On April 23, Elannani was sworn in as a U.S. citizen.

As Creative Loafing reported in February, Elannani has lived legally in the United States since 1997, earning a Ph.D. from Illinois State University. His wife was granted citizenship in 1995, and his children are U.S.-born citizens.

Elannani's lawyer, Katherine Lewis Parker, said last week that Elannani's delay -- and that of another N.C. man, Mugtaba Eltayeb -- seemed part of a disturbing trend of delaying immigration applications without regard to the law.

"Here we have two individuals who follow the rules, did everything they were supposed to do -- dotted their i's, crossed their t's, had been paying taxes, have raised families, are good community members -- and until we intervened, the system wasn't working for them," said Parker, legal director of the ACLU of N.C. Legal Foundation in Raleigh

Elannani spoke with CL last week about his delay and his newfound citizenship. The following was edited for clarity and length:

CL: How did this delay of nearly six years affect your life?

Elannani: I was not able to travel overseas, specifically to Morocco to see my mother and my relatives there. That was number one obstacle. The second thing was not knowing exactly why it's been delayed and not knowing how long it's going to take. I was in limbo, waiting.

How long has it been since you saw your mother?

Yeah, for ten years. Ten years now.

Do you have plans to see her now?

Yes, in the summer. I'm going over there in the summer. She's old, 76 years old, and finally I get to go see her.

How will being a citizen affect your life?

There are some jobs you have to be a citizen to apply for those jobs. Now I can. I was not able to vote. Now actually Tuesday [April 29] I voted in the primary.

Had anyone alleged that there was any sort of national security reason for the delay?

No. They told me, "Your case is still pending, undergoing name check." [The United States Citizenship and Immigration Services requires background name checks on all applicants.]

Did you feel the delay was because you're Muslim or because you're from Morocco?

There are other nationalities also that are facing the same thing. I can't determine that it was done because I was from Morocco.

At any time, did anyone accuse you of having links to [any terrorist organization]?

No, never.

Do you think the lawsuit made a difference?

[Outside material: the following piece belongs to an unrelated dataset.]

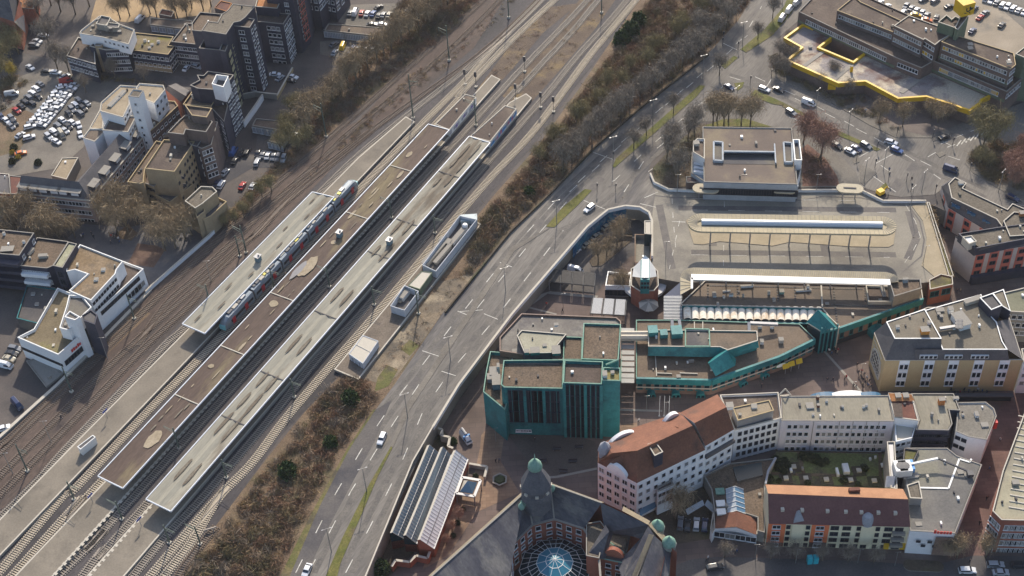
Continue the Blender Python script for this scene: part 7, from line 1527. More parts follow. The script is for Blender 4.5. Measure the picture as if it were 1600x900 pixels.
# tower
tb = P(839, 783, zo-1.5); zt0 = zo-3
b.part(MB().lathe((tb.x, tb.y, zt0), [(3.6, 0), (3.6, 3.5), (3.9, 3.8), (3.7, 6.2), (3.5, 6.4), (3.8, 8.4), (3.0, 10.5), (1.9, 13.0), (1.4, 14)], mat('tower_slate', (.085, .087, .1), (.12, .12, .13), .4, fine=.12), 8, R(22.5)), 'tower')
b.part(MB().lathe((tb.x, tb.y, zt0+14), [(1.4, 0), (1.75, .4), (1.65, 1.3), (1.2, 2.2), (.55, 2.9), (.18, 3.3), (.06, 5.2)], verdigris, 12), 'copper_dome', smooth=True)
for i in range(8):
    a_ = R(45*i); q = Vector((tb.x+3.5*math.cos(a_), tb.y+3.5*math.sin(a_), zt0+7.1)); b.part(MB().box((q.x, q.y, q.z), .6, .8, .7, cap_light, a_), 'tower_window')
for (a_, c_) in (((825, 775), (815, 790)), ((853, 758), (862, 762))):
    for k in range(4):
        t = k/3; q = P(a_[0]+(c_[0]-a_[0])*t, a_[1]+(c_[1]-a_[1])*t, zo); b.part(MB().lathe((q.x, q.y, zo-1), [(.7, 0), (.9, 1), (.5, 1.7), (.05, 2.1)], verdigris, 7), 'copper_finial')
for u, v in ((1027, 826), (1045, 852)):
    q = P(u, v, zo-3); b.part(MB().lathe((q.x, q.y, LOW), [(1.5, 0), (1.5, zo-3.5-LOW), (1.8, zo-3.2-LOW), (1.8, zo-2.2-LOW)], mat('turret_stone', (.25, .27, .24), fine=.1), 8), 'turret'); b.part(MB().lathe((q.x, q.y, zo-2.3), [(1.65, 0), (1.6, .7), (1.15, 1.5), (.5, 2.0), (.06, 2.9)], verdigris, 12), 'copper_dome', smooth=True)
b.done()
# ================================================================== VEGETATION
def np_mesh(name, V, Fc, mats_, mi=None):
    """triangles given as arrays"""
    me = bpy.data.meshes.new(name); me.vertices.add(len(V)); me.vertices.foreach_set('co', np.asarray(V, dtype=np.float32).ravel())
    n = len(Fc); me.loops.add(n*3); me.loops.foreach_set('vertex_index', np.asarray(Fc, dtype=np.int32).ravel())
    me.polygons.add(n); me.polygons.foreach_set('loop_start', np.arange(0, n*3, 3, dtype=np.int32))
    for x in mats_: me.materials.append(x)
    if mi is not None: me.polygons.foreach_set('material_index', np.asarray(mi, dtype=np.int32))
    me.update(calc_edges=True); return me
rg = np.random.default_rng(5)
def twigs(c, r, h, n, wd=.1, ln=1.1, upright=.5):
    """n thin tapering triangles filling a dome of radius r and height h on c -> (3n, 3)"""
    th = rg.uniform(0, 2*np.pi, n); el = np.arcsin(rg.uniform(-.05, 1, n)); k = rg.uniform(.35, 1, n)**.6
    d = np.stack([np.cos(el)*np.cos(th), np.cos(el)*np.sin(th), np.sin(el)], 1)
    tip = np.array(c)+d*np.stack([k*r, k*r, k*h], 1)
    dr = d*(1-upright)+rg.normal(0, .45, (n, 3))+np.array([0, 0, upright]); dr /= np.linalg.norm(dr, axis=1)[:, None]
    L = ln*rg.uniform(.5, 1.3, n)[:, None]; base = tip-dr*L
    sd_ = np.cross(dr, rg.normal(0, 1, (n, 3))); sd_ /= np.linalg.norm(sd_, axis=1)[:, None]+1e-6; w_ = wd*rg.uniform(.6, 1.4, n)[:, None]
    return np.stack([base-sd_*w_, base+sd_*w_, tip], 1).reshape(-1, 3)
tw_b = [mat('twigs_brown', (.24, .16, .1), (.19, .125, .08), .2, fine=.2), mat('twigs_olive', (.2, .165, .085), (.16, .13, .07), .2, fine=.2), mat('twigs_grey', (.25, .2, .15), (.2, .16, .12), .2, fine=.2), mat('twigs_rusty', (.25, .14, .085), (.2, .115, .07), .2, fine=.2), mat('twigs_straw', (.34, .24, .12), (.28, .19, .095), .2, fine=.2)]
def scrub(name, px, n, label, hr=(1.2, 4.0), rr_=(1.2, 2.6), dens=190, weights=(5, 4, 3, 3, 1), z=0.0, edge=None):
    pts = W(px, 0); xs = [p[0] for p in pts]; ys = [p[1] for p in pts]; V = []; MI = []; k = 0
    mu = min(p[0] for p in px); 
    while k < n:
        x, y = rnd.uniform(min(xs), max(xs)), rnd.uniform(min(ys), max(ys))
        if not in_poly(x, y, pts): continue
        k += 1; cl = .5+.5*math.sin(x*.13+1.7*math.sin(y*.07))*math.cos(y*.09+x*.03)
        h = hr[0]+(hr[1]-hr[0])*(rnd.random()*.5+cl*.5); r_ = rr_[0]+(rr_[1]-rr_[0])*(rnd.random()*.5+cl*.5)
        m_ = int(dens*(r_/2)**1.5*(.5+.5*h/3)); V.append(twigs((x, y, z), r_, h, m_, .055, 1.2+.3*h, .6))
        w_ = list(weights); w_[1] *= .4+1.4*cl; w_[3] *= 1.7-1.4*cl; MI.append(np.full(m_, rnd.choices(range(5), w_)[0]))
    V = np.concatenate(V); n_ = len(V)//3; me = np_mesh(name, V, np.arange(n_*3).reshape(-1, 3), tw_b, np.concatenate(MI)); o = link(name, me); tag(o, label, 'scrub', kind='stuff'); return o
scrub('scrub', [(295, 905), (420, 730), (478, 655), (540, 590), (600, 606), (560, 660), (530, 700), (480, 790), (425, 905)], 470, 'dense brown leafless scrub on the embankment, lower part', hr=(.8, 3.6))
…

Yes. I do. A big difference. Actually, without the lawsuit, my file would have been put on the shelf for I don't know how many years.

Several years ago, you were quoted in an Illinois paper [The Pantagraph] as advocating peace and nonviolence [Elannani was imam of Islamic Center of Bloomington-Normal].

I'm for peaceful resolution of any conflict. After 9/11, I was asked to speak in different places about how we should have tolerance for each other and also to understand each other, different communities. I did something I believe I should do as a person living in this country. I'm in education. I teach my students, my kids, to be good citizens of this country to contribute to the common good of society.

How, if at all, did this affect your feelings about the government?

I think it's [the duty] of the government to protect the people, but at the same time, for those people who are law abiding and good citizens, they should help them and process their applications without delay.